Low-contrast text is the most common WCAG failure and directly excludes users with low vision, color blindness, or anyone reading in suboptimal lighting conditions. WCAG 2.2 SC 1.4.3 requires a 4.5:1 ratio for normal text and 3:1 for large text at Level AA; SC 1.4.11 extends the same 3:1 requirement to non-text UI components. Failing this standard exposes SaaS products to ADA Title III litigation, which is disproportionately targeted at e-commerce and fintech.
Critical because contrast failures exclude real users from reading content at all — not a minor UX friction but a hard functional barrier that violates WCAG 2.2 SC 1.4.3 at Level AA.
Measure every text/background color pair in your CSS, Tailwind config, and component styles. Replace any combination that fails the 4.5:1 threshold for normal text or 3:1 for large text.
/* Before — fails at 2.85:1 on white */
.helper-text { color: #999999; }
/* After — passes AA at 4.62:1 on white */
.helper-text { color: #707070; }
For Tailwind projects, audit your tailwind.config.ts theme extension. Use the WebAIM Contrast Checker or Chrome DevTools Accessibility panel to measure computed values. When colors are defined as CSS custom properties that cannot be statically resolved, add a comment directing manual verification rather than assuming compliance.
ID: accessibility-wcag.perceivable.color-contrast
Severity: critical
What to look for: Count all distinct text color and background color combinations in CSS, Tailwind classes, and inline styles. Check global styles, component styles, and theme configuration. Large text is 18pt (24px) regular or 14pt (18.66px) bold. WCAG AA requires at least 4.5:1 ratio for normal text, at least 3:1 for large text.

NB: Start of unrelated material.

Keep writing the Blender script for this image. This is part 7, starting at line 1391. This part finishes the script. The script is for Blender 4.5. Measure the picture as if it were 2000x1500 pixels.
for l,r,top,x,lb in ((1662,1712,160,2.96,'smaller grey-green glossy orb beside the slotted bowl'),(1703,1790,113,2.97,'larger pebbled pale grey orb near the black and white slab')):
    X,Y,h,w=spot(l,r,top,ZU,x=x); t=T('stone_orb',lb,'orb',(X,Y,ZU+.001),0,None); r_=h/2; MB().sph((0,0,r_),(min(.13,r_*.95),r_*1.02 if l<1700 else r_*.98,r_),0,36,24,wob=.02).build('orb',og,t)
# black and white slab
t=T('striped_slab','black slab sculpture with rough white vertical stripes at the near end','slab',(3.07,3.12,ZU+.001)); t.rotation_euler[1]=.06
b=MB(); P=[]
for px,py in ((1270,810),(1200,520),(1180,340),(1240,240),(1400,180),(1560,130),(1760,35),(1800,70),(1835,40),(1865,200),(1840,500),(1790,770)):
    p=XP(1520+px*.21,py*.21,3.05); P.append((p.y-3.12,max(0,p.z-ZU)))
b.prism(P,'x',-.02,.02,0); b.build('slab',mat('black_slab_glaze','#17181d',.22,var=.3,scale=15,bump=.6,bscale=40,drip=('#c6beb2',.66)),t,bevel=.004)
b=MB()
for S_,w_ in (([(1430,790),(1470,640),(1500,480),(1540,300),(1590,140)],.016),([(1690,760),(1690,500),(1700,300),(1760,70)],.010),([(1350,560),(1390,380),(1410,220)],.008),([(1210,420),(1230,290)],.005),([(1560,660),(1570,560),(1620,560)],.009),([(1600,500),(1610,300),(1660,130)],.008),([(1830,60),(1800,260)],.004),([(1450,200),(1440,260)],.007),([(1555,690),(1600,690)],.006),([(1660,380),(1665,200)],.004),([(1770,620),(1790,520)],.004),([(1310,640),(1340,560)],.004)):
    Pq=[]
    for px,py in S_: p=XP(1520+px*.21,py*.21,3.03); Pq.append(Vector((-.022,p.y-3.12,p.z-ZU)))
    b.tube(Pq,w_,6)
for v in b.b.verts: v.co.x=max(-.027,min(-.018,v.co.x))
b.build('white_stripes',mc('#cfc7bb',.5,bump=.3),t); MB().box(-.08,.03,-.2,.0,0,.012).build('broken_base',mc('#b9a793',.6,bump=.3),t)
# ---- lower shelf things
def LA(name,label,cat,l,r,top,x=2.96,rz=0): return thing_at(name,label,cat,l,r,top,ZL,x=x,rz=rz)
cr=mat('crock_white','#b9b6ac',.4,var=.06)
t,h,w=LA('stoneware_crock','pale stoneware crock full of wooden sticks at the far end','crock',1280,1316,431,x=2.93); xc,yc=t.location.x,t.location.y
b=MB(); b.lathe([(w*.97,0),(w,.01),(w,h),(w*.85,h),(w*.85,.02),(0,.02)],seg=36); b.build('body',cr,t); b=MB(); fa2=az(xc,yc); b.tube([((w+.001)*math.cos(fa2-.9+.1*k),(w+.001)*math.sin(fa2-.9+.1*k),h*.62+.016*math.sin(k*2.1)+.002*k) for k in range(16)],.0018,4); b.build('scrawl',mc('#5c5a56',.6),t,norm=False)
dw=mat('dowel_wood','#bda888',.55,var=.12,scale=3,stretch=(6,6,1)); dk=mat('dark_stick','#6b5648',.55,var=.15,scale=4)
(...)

Pass criteria: Count all distinct text/background color pairings found. 100% of text/background color combinations meet WCAG AA contrast ratios (at least 4.5:1 for normal text, at least 3:1 for large text). CSS custom properties and theme tokens resolve to compliant values. No more than 0 pairings may fall below the required ratio.
Fail criteria: Any text/background combination fails to meet the minimum contrast ratio for its size. Do NOT pass when color values use CSS variables that cannot be resolved -- flag the uncertainty rather than assuming compliance.
Dynamic theme guidance: When color values are defined as CSS custom properties or Tailwind theme tokens that cannot be resolved to specific hex values from the source code alone, check whether the design system's default values are accessible (e.g., default Tailwind colors are designed for accessibility). If colors truly cannot be resolved, note in the detail: "Color values use CSS variables/theme tokens — manual contrast verification recommended using browser dev tools or a contrast checker." Do NOT vacuously pass — flag the uncertainty.
Skip (N/A) when: Never.
Detail on fail: "Light gray text (#999) on white background (#fff) in body styles has 2.85:1 ratio — needs 4.5:1 for normal text" or "Placeholder text color in form inputs has insufficient contrast"
Remediation: Use a contrast checker to verify your color combinations. For Tailwind projects, check your theme colors:
/* Before — insufficient contrast */
.text-muted { color: #999; } /* 2.85:1 on white */
/* After — meets AA */
.text-muted { color: #737373; } /* 4.6:1 on white */
Tools like WebAIM's contrast checker or the Chrome DevTools accessibility panel can help identify issues.